Il testo andrà approvato dalle rispettive basi e, in caso positivo, trasferito nel contratto di coalizione. Stando ai precedenti, il contratto sarà lungo decine di pagine e contemplerà centinaia di passaggi: un testo che più causidico non si può, ma si sa che la Germania è la patria del diritto pubblico.
Nel frattempo si intreccerà il negoziato sui posti di governo (sulle poltrone, per dirla all’italiana). La trattativa vedrà Merkel alla Cancelleria e Schulz suo vice, non si sa se nella posizione di Ministro degli Esteri (come, prima di lui, Steinmeier e Gabriel) o in quella di Ministro delle Finanze. Nel pre-accordo ciascuno dei tre partiti lascia qualcosa per prendere qualcosa d’altro. La trama comune è l’europeismo.
Questa parola negletta del vocabolario politico – chi la pronuncia è destinato a perdere consensi – è recuperata dalla Germania grazie soprattutto a Schulz. Il quale evidentemente ricorda la lunga presenza al Parlamento europeo come Presidente e come candidato alla Presidenza della Commissione per conto dei socialisti e democratici (compreso il nostro PD).
L’europeismo può essere una sigla dietro cui celare comportamenti poco se non anti- europei. Europeista si dichiara l’Austria del giovane nuovo Cancelliere.
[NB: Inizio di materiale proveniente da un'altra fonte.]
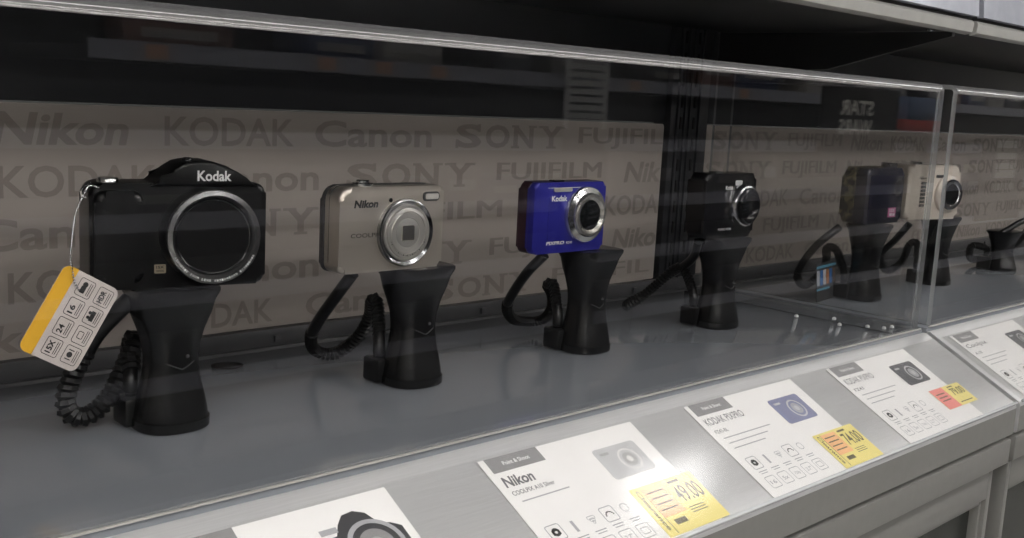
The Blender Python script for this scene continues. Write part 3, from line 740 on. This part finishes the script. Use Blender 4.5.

Europeisti (delle nazioni) si dichiarano i dirigenti del Gruppo di Visegrad, nessuno dei quali oserebbe porsi fuori dall’Unione sulla scia di Brexit. Fuori non ci sta il conforto della politica strutturale europea, nella bilancia dei costi – benefici l’esempio britannico sarebbe dannoso all’interesse nazionale.
E d’altronde l’orgoglioso Regno Unito del “meglio soli” sta pagando il prezzo della libertà con le fughe dalla City e le modeste prestazioni economiche. Persino il vanto della diplomazia britannica, il rapporto speciale cogli Stati Uniti, è finito nel vortice dei tweet a firma Trump.
L’ultimo declama che il Presidente non inaugurerà la nuova Ambasciata USA a Londra: brutta, costosa, ordinata da Obama (in realtà commissionata da Bush). La verità cruda è che Trump non sarebbe accolto a Buckingham Palace cogli onori che ritiene di meritare. Niente Londra per il Presidente e musi lunghi a Downing Street: se pure l’amico americano prende le distanze…
Macron continua a tessere la tela europeistica. Aspetta l’esito del negoziato in Germania per fare ripartire l’asse franco – tedesco per la riforma d’Europa. Gentiloni si congratula con Merkel e Schulz e riceve Macron, col quale stabilisce di firmare il Patto del Quirinale.
Il Patto del Quirinale dovrebbe somigliare al Patto dell’Eliseo che, firmato a suo tempo da Adenauer e de Gaulle, sarà rinnovato da Macron e Merkel per consolidare la compenetrazione fra i due paesi. Lo stesso accadrebbe fra Italia e Francia col Patto del Quirinale.
La convergenza politica è ovvia nel quadro europeo. La convergenza industriale e nel campo della ricerca è meno scontata: si pensi alle diatribe su telecomunicazioni, cantieristica, banche. Il Patto darebbe slancio a tutta la cooperazione bilaterale.
La regia della BCE ha giovato alla ripresa europea dopo gli anni bui della crisi. Ha ristabilito il senso del progresso, che è possibile soltanto in seno all’Unione ed alla zona euro. Al di fuori dell’Unione fa freddo e non tutti hanno il riscaldamento in casa.